Pourtant, en Algérie qui a fait le frais comme la RDC de la baisse des cours mondiaux des matières premières, dont le pétrole et le cuivre, le gouvernement a décidé, dans le cadre du projet de loi de finances 2017, de lever l’interdiction de l’importation de véhicules d’occasion décidée en 2002. « On va lever cette interdiction et élaborer un cahier des charges bien précis qui permet de ne pas importer des véhicules représentant des dangers à la circulation », a laissé entendre le ministre algérien du Commerce, Bakhti Belaïb.  « L’essentiel pour nous est que ce soit un marché transparent où l’acheteur a des garanties suffisants », a-t-il ajouté.
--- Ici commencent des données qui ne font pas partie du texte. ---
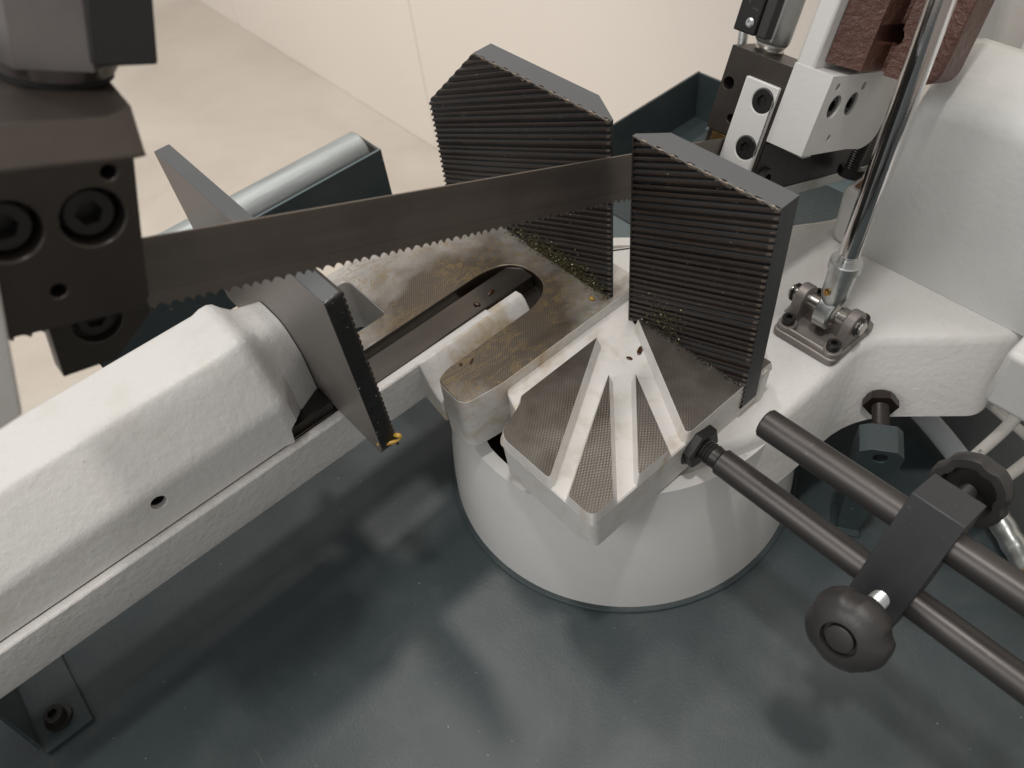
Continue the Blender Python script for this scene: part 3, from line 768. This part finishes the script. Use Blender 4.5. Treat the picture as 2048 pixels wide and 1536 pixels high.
MB(HF).box(-3, 26.5, 118.3, 330, -20.5, -13.2).build('guard_strip', 'zinc', head, 0.4)
MB(HF).box(28, 40, 118.5, 128, 14, 21.5).build('guard_tab', 'zinc', head, 0.4)
# rest bolt under the head
sb0 = Vector((21.5, 194, 36)) + HF[3] * 12; ax = -HF[3]
rb = thing('rest_bolt', 'black hex head bolt hanging under the white saw head casting', 'bolt', tuple(sb0))
b = MB(); b.lathe(sb0, ax, [(-14, 4.6)] + thread_prof(30, 5.0, 1.6, 0.6), 24).build('bolt_shank', 'black', rb)
place('bolt_head', hex_head(8.4, 6.5), sb0 + ax * 29.5, ax, rb, 0.2)
b = MB(); b.lathe(sb0, ax, [(-3, 8.6), (6.5, 8.6)], 36, rad=lambda t, h: hexr(t) * 0.9).build('lock_nut', 'black', rb)

# red brown iron casting bolted to the head
ir = thing('iron_bracket', 'rough red brown iron casting with ribs and a round hole at upper right', 'iron bracket', H(50, 150, 80))
sec = [(103, 38), (104, 40), (111, 55.5), (133, 57), (135, 61.5), (122.5, 63.5), (126, 73.5), (140, 75), (160, 75), (160, 38)]
b = MB(HF); b.loft([[(x, bb, e) for bb, x in sec] for e in (70.5, 74, 210)])
b.build('bracket_casting', 'rust', ir, 1.3, 3, cuts=[MB(HF).cyl((59.5, 112, 90), (59.5, 156, 90), 6.0, 36)])
fl2 = round_poly([(70, 69), (89.5, 72), (89.5, 95), (88, 210), (70, 210)], [0, 14, 0, 0, 0], 6)
b = MB(HF); b.prism(fl2, 131, 158, 'y'); b.build('bracket_flange', 'rust', ir, 2.0, 3)
cp_ = round_poly([(20, -30), (52, -30), (46, 64), (39, 110), (10, 110)], 8, 4)
bk = MB(); bk.prism(cp_, 300, 345, 'y')
bko = bk.build('motor_cover', 'white_smooth', None, 5, 3, org=(35, 320, 0)); tag(bko, 'pale cover far behind the brown casting and the hinge housing', 'cover')

# ================================================================== swivel arm and hinge housing
sw = thing('swivel_arm', 'white cast swivel arm carrying the strut bracket and rounded hinge housing', 'swivel arm', (80, 90, -85))
top = [(101, -60), (101, 108), (205, 212), (205, 300), (100, 300), (14, 188), (-66, 79), (-110, 20), (-60, -60)]
bot = [(111, -60), (112, 88), (113, 92), (200, 176), (190, 300), (100, 300), (14, 188), (-66, 79), (-110, 20), (-60, -60)]
topr = round_poly([(88, -26), (98, -4), (101, 20), (101, 106), (158, 163), (166, 176), (160, 300), (60, 300), (12, 190), (-83, 62), (-120, 10), (40, -26)], [4, 12, 12, 14, 8, 6, 0, 0, 6, 6, 6, 6], 6)
botr = round_poly([(95, -34), (109, -6), (112, 22), (112, 88), (169, 145), (170, 160), (166, 300), (60, 300), (12, 190), (-83, 62), (-120, 10), (40, -34)], [4, 12, 12, 30, 12, 6, 0, 0, 6, 6, 6, 6], 6)
midr = [tuple(Vector(a) * 0.55 + Vector(c) * 0.45) for a, c in zip(topr, botr)]
b = MB(); b.loft([[(x, y, -88) for x, y in offset_poly(botr, -4)], [(x, y, -83) for x, y in botr], [(x, y, -55) for x, y in midr], [(x, y, -36) for x, y in offset_poly(topr, 0.6)], [(x, y, -31.5) for x, y in offset_poly(topr, -1.6)], [(x, y, -30) for x, y in offset_poly(topr, -5)]])
b.build('arm_casting', 'white', sw, smooth=50)
b = MB(); 
fx0, fx1 = 57, 330
rings = []
for yy, zz in ((172, -29.6), (172, 60), (173, 84), (177, 96), (186, 107), (205, 121), (232, 133), (255, 136), (300, 136)):
    pass
prof = [(172, -29.8), (172, 60), (172.3, 84), (174, 93), (180, 100), (195, 106), (212, 110.5), (220, 110.5), (225, 106), (226, -29.8)]
def hx(x, k, dz): return [(x - (max(0, 100 - z) * 0.115 if x < 100 else 0), y + k * (226 - y) / 54 * (1.0 if y < 200 else 0.3), z - (dz if z > 70 else 0)) for y, z in prof]
b.loft([hx(55, 12, 9), hx(56.2, 6, 5), hx(59, 2, 1.8), hx(64, 0, 0), hx(340, 0, 0)])
b.build('hinge_housing', 'white_gloss', sw, smooth=60)
b = MB(); b.prism(round_poly([(27, -29.8), (60, -29.8), (60, 15), (27, 15)], [9, 0, 0, 4], 5), 172.2, 200, 'y'); b.build('rest_boss', 'white_smooth', sw, 2.0, 3)
b = MB(); b.prism([(31, 14.5), (56, 14.5), (56, 27), (38, 26), (34, 19)], 176, 198, 'y'); b.build('rest_pad', 'rust_spot', sw, 1.5)

# ================================================================== strut bracket
br = thing('strut_bracket', 'grey die cast clevis bracket with black cap screws on the white arm', 'bracket', (75, 93, -30))
b = MB(); b.prism(round_poly([(52.5, 70), (98, 70), (98, 117), (52.5, 117)], 5, 4), -30, -24.5, 'z')
b.build('bracket_base', 'die_cast', br, 1.2, 3)
for x in (59, 92):
    for y in (77.5, 108.5):
        MB().lathe((x, y, -26), (0, 0, 1), [(0, 6.6), (4.5, 6.0), (5, 5.4)], 28).build('bolt_pad', 'die_cast', br)
        place('cap_screw', socket_head(4.2, 5.0, 0.6), (x, y, -16.2), (0, 0, 1), br, 0.4)
b = MB(); b.loft([[(57, 71.6, -25), (94, 71.6, -25), (94, 75.5, -25), (57, 75.5, -25)], [(63, 72.6, -21), (88, 72.6, -21), (88, 75, -21), (63, 75, -21)]]); b.build('front_rib', 'die_cast', br, 1.0)
for x0, x1 in ((54.5, 61.5), (89.5, 96.5)):
    ear = []
    for k in range(13):
        a = -0.15 + (PI + 0.3) * k / 12; ear.append((93 + 9.3 * math.cos(a), -10.5 + 9.3 * math.sin(a)))
    ear += [(78, -25), (108, -25)]
    b = MB(); b.prism(ear, x0, x1, 'x'); b.build('bracket_ear', 'die_cast', br, 1.0, 3)
MB().cyl((48.5, 93, -10.5), (100.3, 93, -10.5), 4.6, 28, ch=0.6).build('pivot_pin', 'steel', br)
for x in (51.3, 98.2): MB().lathe((x, 93, -10.5), (1, 0, 0), [(-0.6, 6.2), (0.6, 6.2)], 24).build('retaining_clip', 'black', br)

# ================================================================== lift strut
st0 = Vector((76.0, 93, -10.5)); st1 = Vector((80.6, 105, 182)); sd = (st1 - st0).normalized()
su = thing('lift_strut', 'polished chrome lift strut rod with zinc rod end rising from the bracket', 'strut', tuple(st0))
b = MB(); b.lathe(st0 - Vector((5.2, 0, 0)), (1, 0, 0), [(0, 5.0), (0, 10.4), (1.0, 11.6), (9.4, 11.6), (10.4, 10.4), (10.4, 5.0)], 40).build('rod_eye', 'zinc', su)
b = MB(); b.lathe(st0 + Vector((5.3, 0, 0)), (1, 0, 0), [(0, 8.0), (1.6, 6.4), (1.8, 4.7)], 30).build('eye_ball', 'steel', su)
b = MB(); b.lathe(st0, sd, [(8, 6.5), (14, 8.2), (30, 8.4), (34, 8.2)], 36).build('rod_end', 'zinc', su)
b = MB(); b.lathe(st0, sd, [(34, 8.0), (34.6, 9.6), (40, 9.6), (40.8, 8.9), (40.9, 6.5)], 40).build('lock_nut', 'zinc', su)
b = MB(); b.lathe(st0, sd, [(40.5, 4.6), (44.5, 4.6), (46.5, 6.3), (202, 6.4)], 40).build('chrome_rod', 'chrome', su)
b = MB(); b.lathe(st0, sd, [(200, 6.4), (200.2, 7.8), (330, 7.8)], 40).build('strut_sleeve', 'chrome', su)
gn = st0 + sd * 19 + Vector((-1.5, -8.1, 1.0))
b = MB(); b.lathe(gn, (-0.15, -1, 0.15), [(0, 2.3), (1.0, 2.3), (1.4, 1.4), (2.2, 1.2)], 18).build('grease_nipple', 'brass', su)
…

Selon les chiffres communiqués par les douanes algériennes, la facture des importations de véhicules s’est chiffrée à 3,14 milliards de dollars en 2015, contre 5,7 milliards en 2014.
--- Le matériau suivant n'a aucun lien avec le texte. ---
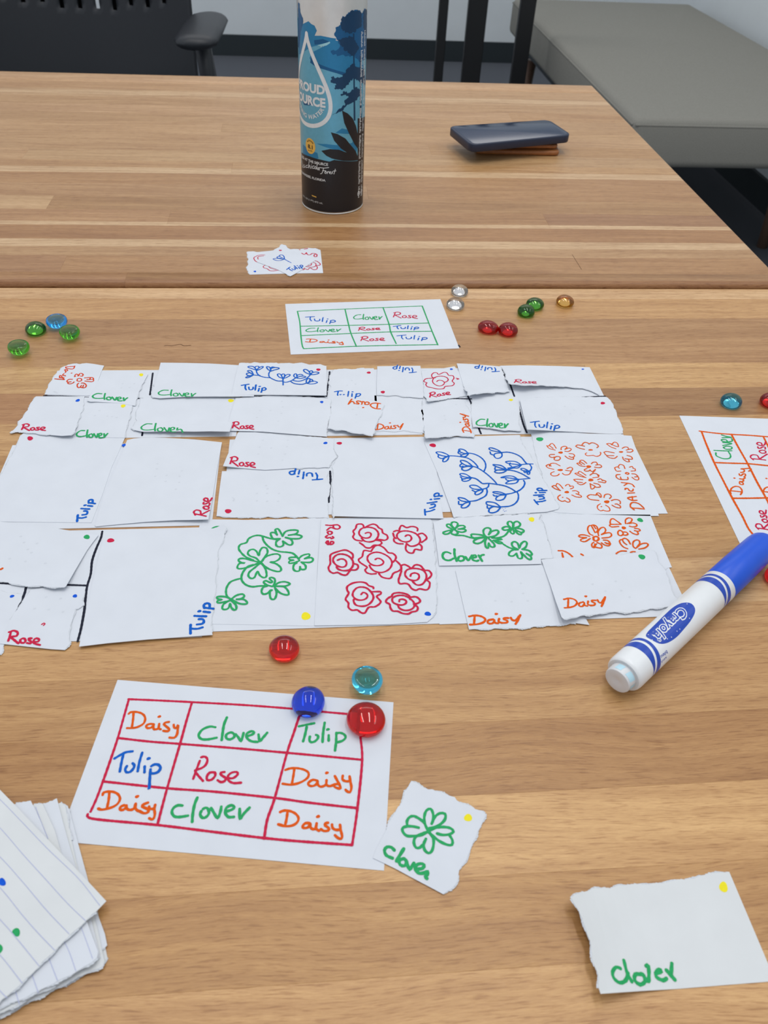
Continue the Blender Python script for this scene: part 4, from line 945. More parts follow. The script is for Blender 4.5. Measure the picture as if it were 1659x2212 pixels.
# --- loose pieces
PL = (800, 1680, 6.3808)
t = Card('paper_piece', OUT(PL, "560,55,t 600,60,t 650,78,t 700,118,t 850,160,t 1000,205,t 1090,250,t 1160,265,t 1190,312,t 1330,370,t 1450,435,t 1580,492,t 1560,580,t 1450,830,t 1390,960,t 1290,1180,t 1210,1340,t 1190,1440,t 1120,1530,t 1060,1560,t 1005,1605 800,1495 600,1390 350,1255 195,1180 35,1105 90,960 225,710,t 330,500,t 440,330,t 470,190,t 530,110,t"), 1.1,
         'loose torn piece with one green clover drawing, right of the red gridded card', 'paper', 'loose torn pieces')
t.draw('flower_drawing', PX(PL, "800,740 750,630 745,530 775,450 830,430 860,480 868,560 845,635;845,635 890,540 960,490 1030,500 1030,570 980,630 900,680 815,695;815,695 830,725 900,690 1020,680 1110,700 1145,745 1090,780 1000,790 920,770;1085,785 1130,860 1125,925 1060,925 960,880 880,820 810,760;820,760 870,850 865,960 840,1020 800,1040 750,1000 735,920 765,845;720,930 680,965 630,965 600,900 620,820 700,780 790,745;800,740 700,790 600,805 500,800 445,740 450,690 520,670 600,675 665,690;510,670 505,600 540,545 600,530 680,570 740,620"), 'green', 1.15)
t.draw('lettering', PX(PL, "330,1000 290,960 230,955 195,1000 220,1070 305,1110;460,980 400,1080 360,1150;460,1115 400,1140 410,1200 470,1215 500,1160 470,1120;500,1180 540,1265 575,1215 600,1180;640,1260 720,1250 740,1200 690,1185 630,1210 620,1270 680,1320 750,1310;750,1310 790,1290 785,1340 755,1360 780,1390"), 'green', 1.35)
t.dot(800 + 1347 / 6.38, 1680 + 552 / 6.38, 8.8, 8.0, 'yellow')
PB = (1230, 1880, 3.867)
t = Card('paper_piece', OUT(PB, "15,235,t 60,200,t 130,180,t 240,150,t 370,142,t 430,125,t 540,115,t 640,118,t 780,108,t 850,92,t 930,75,t 1000,70,t 1110,45,t 1220,22,t 1335,12 1440,260 1550,520 1660,780 1720,925 1300,958 900,990 600,1008 260,1032 245,985,t 240,870,t 190,700,t 170,580,t 130,470,t 90,370,t 60,310,t"), 0,
         'blank "Clover" piece with yellow dot, off-white, nearest the lower right corner', 'paper', 'loose torn pieces', mat='paper_warm', lifts=[(1420, 2010, 1262, 2020, 5.5, 0)])
t.draw('lettering', PX(PB, "425,820 390,810 360,850 370,900 420,940 470,920 490,860;455,755 480,850 520,930;600,870 550,870 545,920 590,955 630,930 620,880 600,865;620,885 660,930 660,800 640,800;720,860 770,845 750,830 725,850 725,890 780,920 810,905;810,835 850,880 880,915;855,780 850,860"), 'green', 1.35)
t.dot(1230 + 1287 / 3.867, 1880 + 140 / 3.867, 9, 11.8, 'yellow', -0.3)
FS = (520, 520, 8.7316)
t = Card('paper_piece', OUT(FS, "130,205,t 250,200,t 300,212,t 450,200,t 600,185,t 900,165,t 1000,155,t 1100,160,t 1180,150,t 1280,135,t 1400,140,t 1505,180 1530,400 1555,608 1000,615 500,628 175,638,t 150,590,t 115,550,t 125,480,t 150,440,t 135,380,t 150,340,t 125,270,t"), 0,
         'torn piece with rose drawings under the small tulip piece, on the far table', 'paper', 'torn pieces on the far table', z0=FZ + 0.25)
t.draw('flower_drawing', PX(FS, "455,268 380,268 310,285 250,320 265,370 310,402 380,410;430,288 350,295 320,320 330,350;480,455 430,480 435,510 500,530 550,565 620,570 700,560 760,560;520,470 550,510 640,540 740,545;1380,375 1440,390 1500,440 1480,465 1420,465;1370,410 1415,430 1410,480 1340,500 1230,490;1340,430 1320,465 1270,470;1425,475 1445,500 1430,540 1370,545 1310,515 1260,545 1200,525 1190,550 1145,545"), 'red', 0.8)
t.draw('lettering', PX(FS, "1150,235 1200,260 1240,225;1240,225 1260,262 1310,265 1350,240 1400,245;1400,245 1435,260 1430,300 1390,300 1385,270 1420,250;1105,170 1125,172;1200,160 1260,148"), 'red', 1.0)
t.dot(520 + 268 / 8.73, 520 + 580 / 8.73, 2.9, 1.8, 'dotblue')
t = Card('paper_piece', OUT(FS, "775,65,t 820,80,t 850,90,t 890,140,t 960,180,t 1020,210 1200,290 1405,370 1230,480 1150,550 1020,625 940,668,t 880,640 700,545 460,455 310,400 450,310 600,200,t 650,160,t 720,125,t"), 1.2,
         'small piece with one blue tulip lying crosswise over the rose piece, far table', 'paper', 'torn pieces on the far table', z0=FZ + 0.62)
t.draw('flower_drawing', PX(FS, "950,415 880,380 820,345;820,345 740,300 735,275 770,265 810,290 828,345;735,285 680,315 720,335;820,350 740,375 660,370 612,345 680,335 800,350;690,330 740,330 765,335"), 'blue', 0.9)
t.word('Tulip', FS, (850, 530), (1110, 425), (950, 610), 'blue', 1.1)
t.dot(520 + 747 / 8.73, 520 + 182 / 8.73, 3.4, 1.3, 'red')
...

En R-dC, la DGDA n’a pas encore publié les recettes des importations de véhicules aux conditions posées par le gouvernement. Seule certitude, ces recettes se sont réduites comme peau de chagrin, faute d’autoriser l’entrée en RDC des teufs-teufs de plus de 10 ans. Pourtant, le gouvernement a installé des centres de contrôle technique notamment dans la capitale pour détecter toute anomalie sur un véhicule. Ce check-up, foi de cet importateur auto coûte au bas mot 75 dollars. En 2015, le gouvernement s’est engagé à implanter une usine de montage des véhicules dans la capitale. Rien n’est venu depuis lors. Par ailleurs, pour un véhicule d’occase acheté à 1 000 euros en Europe, il va falloir payer 4 000 dollars à la douane, sans compter les sempiternels pourboires. Plutôt des déboires pour les services de l’État.